The other thing is that student loans are deferrable (you can put them on hold if you go back to school) and there are also interest-rate-relief programs for SL debt.

I know your SL debt is relatively small. But you should run the numbers including the after-tax (after-tax-credit) IR on the student loan so you are comparing after-tax rates. Make sense?
 

·
Registered
Joined
·
1,455 Posts
I've got a scenario on which I'd appreciate some PF blogger input:
I posted this question to another forum but then realized that this might be an even better place to get a response!

I've currently about $72,000 in debt, roughly $20,000 in student loans and $52,000 mortgage debt. Interest rates are low and debt is being paid down aggressively. I've also got total assets of roughly $300k, and a small business that I've been playing around with for several years just sold (literally closed today!) with net proceeds of $90k.

My initial plan was to take the sale proceeds and eliminate all debt- I've long said that being debt free and truly financially independent is a goal, and this is a great opportunity to accomplish this. At the same time, my business was a great source of side income and it would be nice to replace one income producing asset with another.

I'd like to hear opinions on whether I should use this cash to eliminate debt or invest it. I'm not saying that I'm going to listen, but I'd still like to hear your thoughts! :)
Congrats on the sale of your business! Personally, if you have an open mortgage, i'd take the works and pay down all debt. If you're set on keeping debt to invest the windfall, then i'd do what the others suggest and invest with a HELOC after paying everything off.
 

·
Registered
Joined
·
11 Posts
First off, I would like to say congratulations! That is fantastic. It seems as if you are in a very good position.

I would probably just pay off all my outstanding debt completely. However, considering you have assets in the 300k range, and room to play with...it would be tempting to invest in other income producing assets.

Tough call.
 

·
Registered
Joined
·
333 Posts
Congrats on selling your business.
Personally, I would pay down the debt. As Rickson9 said, you can always borrow against the asset if need to be. This would make it tax deductible.

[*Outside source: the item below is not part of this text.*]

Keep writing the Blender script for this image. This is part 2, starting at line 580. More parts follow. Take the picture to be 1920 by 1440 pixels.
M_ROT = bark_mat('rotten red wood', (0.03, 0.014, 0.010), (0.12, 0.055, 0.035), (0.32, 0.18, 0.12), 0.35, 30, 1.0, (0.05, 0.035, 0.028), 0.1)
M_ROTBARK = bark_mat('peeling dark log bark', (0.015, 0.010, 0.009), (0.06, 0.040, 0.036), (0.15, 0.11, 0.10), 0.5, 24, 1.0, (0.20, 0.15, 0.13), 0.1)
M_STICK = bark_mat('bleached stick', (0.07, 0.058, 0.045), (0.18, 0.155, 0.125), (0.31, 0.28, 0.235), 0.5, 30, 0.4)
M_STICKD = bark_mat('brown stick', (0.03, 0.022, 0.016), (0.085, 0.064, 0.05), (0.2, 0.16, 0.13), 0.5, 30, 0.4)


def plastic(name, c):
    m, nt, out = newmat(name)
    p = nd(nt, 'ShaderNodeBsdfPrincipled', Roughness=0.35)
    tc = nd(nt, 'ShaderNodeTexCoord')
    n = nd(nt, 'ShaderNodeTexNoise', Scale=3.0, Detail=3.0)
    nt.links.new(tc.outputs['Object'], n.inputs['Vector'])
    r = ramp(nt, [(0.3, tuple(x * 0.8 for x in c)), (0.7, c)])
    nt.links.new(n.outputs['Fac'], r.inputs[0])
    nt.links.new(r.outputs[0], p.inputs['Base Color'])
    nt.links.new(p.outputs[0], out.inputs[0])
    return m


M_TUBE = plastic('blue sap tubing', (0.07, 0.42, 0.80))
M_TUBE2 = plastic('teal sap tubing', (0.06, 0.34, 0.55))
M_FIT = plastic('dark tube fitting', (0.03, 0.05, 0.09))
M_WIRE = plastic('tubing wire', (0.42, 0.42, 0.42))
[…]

Whatever you decide to do, just make sure the tax owing on the sale of business is accounted for. :rolleyes:
 

·
Registered
Joined
·
377 Posts
I would also pay down debt and borrow to invest. Make sure the investment earns income. An investment for capital gains only is not deductible.
 

·
Registered
Joined
·
343 Posts
Depending on what you would be investing in, and what sort of risk characteristics it has (expected return, time frame, variance of returns, etc.) I would be generally inclined to pay off debt unless the investment offers better risk-adjusted after-tax returns.

For example, if your mortgage has five year remaining and carries interest at an effective annual rate of 5%, and your alternative is a five-year corporate bond with the same effective annual rate of return, you are better off paying off the mortgage because the cash flow you free up from paying off your mortgage is riskless and tax free, whereas the bond issuer could potentially default, and there are taxes to be paid on the interest (if held in a non-registered account).

As long as you have debt, paying it down is a riskless alternative to any investment (unless you actually think you will need the cash for something more immediate).